Saskatoon MLA recounts granddaughters' racist encounter

·3 min read
Betty Nippi-Albright, NDP MLA for Saskatoon Centre, took to social media to recount a racist encounter her granddaughters experienced.  (Kirk Fraser/CBC - image credit)
Betty Nippi-Albright, NDP MLA for Saskatoon Centre, took to social media to recount a racist encounter her granddaughters experienced. (Kirk Fraser/CBC - image credit)

An MLA from Saskatoon is sharing a racist encounter her young grandchildren had with a stranger earlier this week.

Betty Nippi-Albright, MLA for the Saskatoon Centre constituency, is an Indigenous woman from Kinistin Saulteaux Nation.

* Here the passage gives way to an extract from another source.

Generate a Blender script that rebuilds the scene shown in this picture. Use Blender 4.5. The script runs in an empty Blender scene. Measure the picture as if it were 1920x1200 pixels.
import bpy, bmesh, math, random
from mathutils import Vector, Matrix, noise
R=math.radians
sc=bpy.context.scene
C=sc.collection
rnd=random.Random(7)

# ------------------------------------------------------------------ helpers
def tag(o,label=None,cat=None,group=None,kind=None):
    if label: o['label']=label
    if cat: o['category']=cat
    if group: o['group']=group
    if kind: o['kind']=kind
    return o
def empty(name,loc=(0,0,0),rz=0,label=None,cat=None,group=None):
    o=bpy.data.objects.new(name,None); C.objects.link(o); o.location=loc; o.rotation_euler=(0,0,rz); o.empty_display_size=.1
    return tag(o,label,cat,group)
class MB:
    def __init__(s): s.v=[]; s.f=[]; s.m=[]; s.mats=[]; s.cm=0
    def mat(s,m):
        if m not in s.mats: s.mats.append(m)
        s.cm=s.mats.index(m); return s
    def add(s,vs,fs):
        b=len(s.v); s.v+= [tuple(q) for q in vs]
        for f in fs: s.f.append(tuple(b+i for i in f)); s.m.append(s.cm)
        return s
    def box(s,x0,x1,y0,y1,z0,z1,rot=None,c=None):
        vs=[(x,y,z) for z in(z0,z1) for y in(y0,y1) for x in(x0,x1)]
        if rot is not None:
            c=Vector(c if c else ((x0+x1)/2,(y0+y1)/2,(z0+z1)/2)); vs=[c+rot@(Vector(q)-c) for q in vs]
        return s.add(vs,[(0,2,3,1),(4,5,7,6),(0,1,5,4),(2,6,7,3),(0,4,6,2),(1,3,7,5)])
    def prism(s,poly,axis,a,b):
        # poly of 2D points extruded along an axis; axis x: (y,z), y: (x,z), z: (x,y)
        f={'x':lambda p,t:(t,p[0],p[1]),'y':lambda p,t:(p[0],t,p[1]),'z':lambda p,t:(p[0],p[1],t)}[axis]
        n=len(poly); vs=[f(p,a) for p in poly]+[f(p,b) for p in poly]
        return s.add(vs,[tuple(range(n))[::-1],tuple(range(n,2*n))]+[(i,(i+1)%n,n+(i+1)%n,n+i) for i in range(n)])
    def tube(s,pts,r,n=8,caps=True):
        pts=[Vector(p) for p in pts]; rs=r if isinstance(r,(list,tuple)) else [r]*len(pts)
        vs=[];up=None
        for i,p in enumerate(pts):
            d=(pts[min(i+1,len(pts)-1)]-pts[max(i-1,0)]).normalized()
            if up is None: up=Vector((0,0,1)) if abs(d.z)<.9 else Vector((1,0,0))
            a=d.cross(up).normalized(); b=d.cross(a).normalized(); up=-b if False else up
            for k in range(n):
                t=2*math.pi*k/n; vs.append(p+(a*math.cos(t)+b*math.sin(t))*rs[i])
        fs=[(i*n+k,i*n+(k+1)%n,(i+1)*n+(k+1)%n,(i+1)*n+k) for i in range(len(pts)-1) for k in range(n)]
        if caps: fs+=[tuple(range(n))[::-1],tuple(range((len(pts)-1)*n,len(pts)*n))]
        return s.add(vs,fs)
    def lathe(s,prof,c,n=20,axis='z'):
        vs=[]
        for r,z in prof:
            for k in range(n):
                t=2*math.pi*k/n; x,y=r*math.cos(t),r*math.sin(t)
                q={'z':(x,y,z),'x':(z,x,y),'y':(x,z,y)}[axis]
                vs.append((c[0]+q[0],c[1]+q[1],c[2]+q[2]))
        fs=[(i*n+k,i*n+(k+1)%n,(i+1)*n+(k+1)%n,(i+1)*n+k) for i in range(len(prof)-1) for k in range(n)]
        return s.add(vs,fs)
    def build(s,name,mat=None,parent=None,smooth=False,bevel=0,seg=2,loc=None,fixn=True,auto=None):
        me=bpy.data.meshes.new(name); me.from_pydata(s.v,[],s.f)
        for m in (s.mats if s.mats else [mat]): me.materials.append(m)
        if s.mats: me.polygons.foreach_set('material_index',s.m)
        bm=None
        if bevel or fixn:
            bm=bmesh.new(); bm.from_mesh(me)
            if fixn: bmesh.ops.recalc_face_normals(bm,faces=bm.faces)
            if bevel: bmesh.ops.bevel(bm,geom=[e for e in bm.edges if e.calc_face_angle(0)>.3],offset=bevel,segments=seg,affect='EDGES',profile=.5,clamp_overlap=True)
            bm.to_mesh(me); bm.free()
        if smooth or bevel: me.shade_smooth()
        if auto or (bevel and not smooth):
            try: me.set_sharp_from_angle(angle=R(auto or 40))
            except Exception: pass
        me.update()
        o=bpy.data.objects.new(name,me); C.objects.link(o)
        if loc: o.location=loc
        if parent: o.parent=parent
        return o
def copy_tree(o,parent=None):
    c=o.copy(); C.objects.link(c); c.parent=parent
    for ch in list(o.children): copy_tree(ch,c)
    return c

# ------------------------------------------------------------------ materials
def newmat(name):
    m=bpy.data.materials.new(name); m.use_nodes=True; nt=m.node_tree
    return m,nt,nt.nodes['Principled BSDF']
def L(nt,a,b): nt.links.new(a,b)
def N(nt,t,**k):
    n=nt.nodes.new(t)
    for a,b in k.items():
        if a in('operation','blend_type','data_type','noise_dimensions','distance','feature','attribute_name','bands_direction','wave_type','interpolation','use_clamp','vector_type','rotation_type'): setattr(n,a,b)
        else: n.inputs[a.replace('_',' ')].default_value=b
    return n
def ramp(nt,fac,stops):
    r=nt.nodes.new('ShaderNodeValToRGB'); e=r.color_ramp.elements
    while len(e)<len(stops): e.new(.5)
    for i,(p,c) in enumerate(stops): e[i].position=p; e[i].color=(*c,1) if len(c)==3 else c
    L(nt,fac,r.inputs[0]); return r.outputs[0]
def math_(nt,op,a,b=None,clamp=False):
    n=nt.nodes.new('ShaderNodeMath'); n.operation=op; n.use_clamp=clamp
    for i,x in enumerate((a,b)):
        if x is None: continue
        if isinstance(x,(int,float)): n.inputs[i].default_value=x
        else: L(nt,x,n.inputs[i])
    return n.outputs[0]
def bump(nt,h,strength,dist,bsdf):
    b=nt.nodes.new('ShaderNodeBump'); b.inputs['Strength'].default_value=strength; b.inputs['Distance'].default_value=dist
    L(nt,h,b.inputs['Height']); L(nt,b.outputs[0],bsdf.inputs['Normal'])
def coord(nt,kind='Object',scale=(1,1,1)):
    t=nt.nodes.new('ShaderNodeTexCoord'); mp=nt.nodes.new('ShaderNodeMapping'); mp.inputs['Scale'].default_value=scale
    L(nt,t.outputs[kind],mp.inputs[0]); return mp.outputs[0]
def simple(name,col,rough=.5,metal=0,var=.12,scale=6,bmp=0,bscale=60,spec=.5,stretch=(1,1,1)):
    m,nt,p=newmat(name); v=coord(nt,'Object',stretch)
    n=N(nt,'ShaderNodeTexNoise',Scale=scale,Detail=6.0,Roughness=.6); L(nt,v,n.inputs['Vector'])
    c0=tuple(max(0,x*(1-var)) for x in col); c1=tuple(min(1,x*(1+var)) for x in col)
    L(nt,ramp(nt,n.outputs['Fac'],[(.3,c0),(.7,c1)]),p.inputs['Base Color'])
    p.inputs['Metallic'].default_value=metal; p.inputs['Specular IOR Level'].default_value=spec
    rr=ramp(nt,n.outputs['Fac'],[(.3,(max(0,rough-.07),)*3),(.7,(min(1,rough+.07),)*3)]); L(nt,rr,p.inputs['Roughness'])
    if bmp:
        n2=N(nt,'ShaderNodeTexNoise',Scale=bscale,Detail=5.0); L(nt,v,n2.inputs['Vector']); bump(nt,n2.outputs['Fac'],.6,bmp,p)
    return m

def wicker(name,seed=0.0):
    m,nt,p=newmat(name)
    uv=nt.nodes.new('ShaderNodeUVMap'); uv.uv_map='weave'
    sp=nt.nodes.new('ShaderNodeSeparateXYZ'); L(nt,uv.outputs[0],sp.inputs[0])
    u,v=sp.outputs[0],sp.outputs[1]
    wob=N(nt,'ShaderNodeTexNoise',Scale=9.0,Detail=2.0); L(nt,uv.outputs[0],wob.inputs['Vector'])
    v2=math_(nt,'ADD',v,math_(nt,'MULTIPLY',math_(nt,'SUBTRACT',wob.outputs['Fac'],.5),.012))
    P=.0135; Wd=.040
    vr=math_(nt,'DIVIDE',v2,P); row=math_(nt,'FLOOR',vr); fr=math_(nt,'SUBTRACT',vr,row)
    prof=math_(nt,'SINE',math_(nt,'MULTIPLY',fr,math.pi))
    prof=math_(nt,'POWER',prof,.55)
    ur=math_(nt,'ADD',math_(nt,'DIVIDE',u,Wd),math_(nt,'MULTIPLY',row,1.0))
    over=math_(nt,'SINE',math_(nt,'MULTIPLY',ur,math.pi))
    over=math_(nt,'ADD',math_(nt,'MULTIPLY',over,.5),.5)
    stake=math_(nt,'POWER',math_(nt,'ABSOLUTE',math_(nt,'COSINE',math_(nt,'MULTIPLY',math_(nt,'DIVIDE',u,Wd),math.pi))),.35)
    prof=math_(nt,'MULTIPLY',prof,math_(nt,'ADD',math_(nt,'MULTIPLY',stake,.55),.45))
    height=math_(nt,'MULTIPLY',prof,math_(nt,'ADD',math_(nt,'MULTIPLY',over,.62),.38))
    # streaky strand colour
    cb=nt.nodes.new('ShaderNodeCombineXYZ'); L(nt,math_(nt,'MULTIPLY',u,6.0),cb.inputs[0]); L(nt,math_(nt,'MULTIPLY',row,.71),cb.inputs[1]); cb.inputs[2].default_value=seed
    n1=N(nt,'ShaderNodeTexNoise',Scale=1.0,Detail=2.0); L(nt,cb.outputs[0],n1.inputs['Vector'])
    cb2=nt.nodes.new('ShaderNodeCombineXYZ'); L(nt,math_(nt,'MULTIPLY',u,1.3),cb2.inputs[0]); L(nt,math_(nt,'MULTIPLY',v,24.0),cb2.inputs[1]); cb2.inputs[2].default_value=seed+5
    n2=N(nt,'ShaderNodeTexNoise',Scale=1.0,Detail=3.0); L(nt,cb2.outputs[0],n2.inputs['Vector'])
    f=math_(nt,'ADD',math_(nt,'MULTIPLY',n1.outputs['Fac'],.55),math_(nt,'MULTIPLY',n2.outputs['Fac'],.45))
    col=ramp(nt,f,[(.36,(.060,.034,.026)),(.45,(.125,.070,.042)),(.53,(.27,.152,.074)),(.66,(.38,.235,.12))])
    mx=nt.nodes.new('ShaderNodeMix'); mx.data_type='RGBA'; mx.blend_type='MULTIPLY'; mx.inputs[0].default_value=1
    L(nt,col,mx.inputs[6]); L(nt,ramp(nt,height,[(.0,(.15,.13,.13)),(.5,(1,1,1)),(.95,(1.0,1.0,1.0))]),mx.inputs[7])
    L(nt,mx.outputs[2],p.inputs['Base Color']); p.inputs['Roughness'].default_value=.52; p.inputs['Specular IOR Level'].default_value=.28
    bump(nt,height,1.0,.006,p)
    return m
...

She said that on Tuesday, her young granddaughters had an experience while walking home from school with their dad when a man yelled out his car window.

"A Caucasian male yelled out 'you little f----ing savages,' is what he told my little grandchildren," Nippi-Albright said. "The children were just so frightened by being called that and the tone and the angry person that called them that, they were very upset."

She said the children's mother spent a lot of time talking to them, explaining that what had happened to them was not right.

"I was so frustrated as a grandmother because this is not the first time that's happened to my grandchildren or to Indigenous children," she said. "It's one thing to be racist against adults, but it's another thing when it's directed to small children that do not have the capacity to speak up and address racism."

Nippi-Albright made a social media post detailing the incident. She said the people commenting on the post helped her grandchildren feel supported and validated.

"That is just one example of how racism is so entrenched in our society in Saskatchewan," she said. "However, they're not as blatant as what happened with my grandchildren, they're very covert and they're easily justified."

Nippi-Albright said the reason her granddaughter's father did not go to the police was because of systemic racism in the police sector.

"There's an issue there, and this is what we face as visible Indigenous people, he has faced many many racist comments," she said. "What recourse do the police have in addressing that? How do they stop that?

"For us to report that in this case, to the police, they're not going to care."

The Saskatoon Police said in a statement that it encourages people to report incidents where they feel threatened or if their safety is in jeopardy.

"Everyone deserves to feel safe in their community," it said.

Government response to systemic racism

Nippi-Albright said when she brought up her concerns about systemic racism in the legislative assembly on May 10, it was met with the "same rhetoric."

In a statement, the Government of Saskatchewan said systemic racism exists and there is work to be done to address it.

"Our government condemns all forms of racism, discrimination, intolerance and bigotry. We will continue to work within government and with our partners so that everyone in Saskatchewan can live, work, and raise a family without facing discrimination or racism," it said.

She said the government told her there is Aboriginal awareness training sessions offered within many organizations in the province.

"In my opinion, and in my experience as a visible Indigenous person, [that] doesn't do anything to change people's attitudes and the way they treat Indigenous people," Nippi-Albright said.

Nippi-Albright said she would like to see anti-racist training be mandatory for every worker in the province.

She said she urges the public to write letters to their elected officials, as well as co-ordinate and sign petitions if they believe systemic racism is a problem in the province.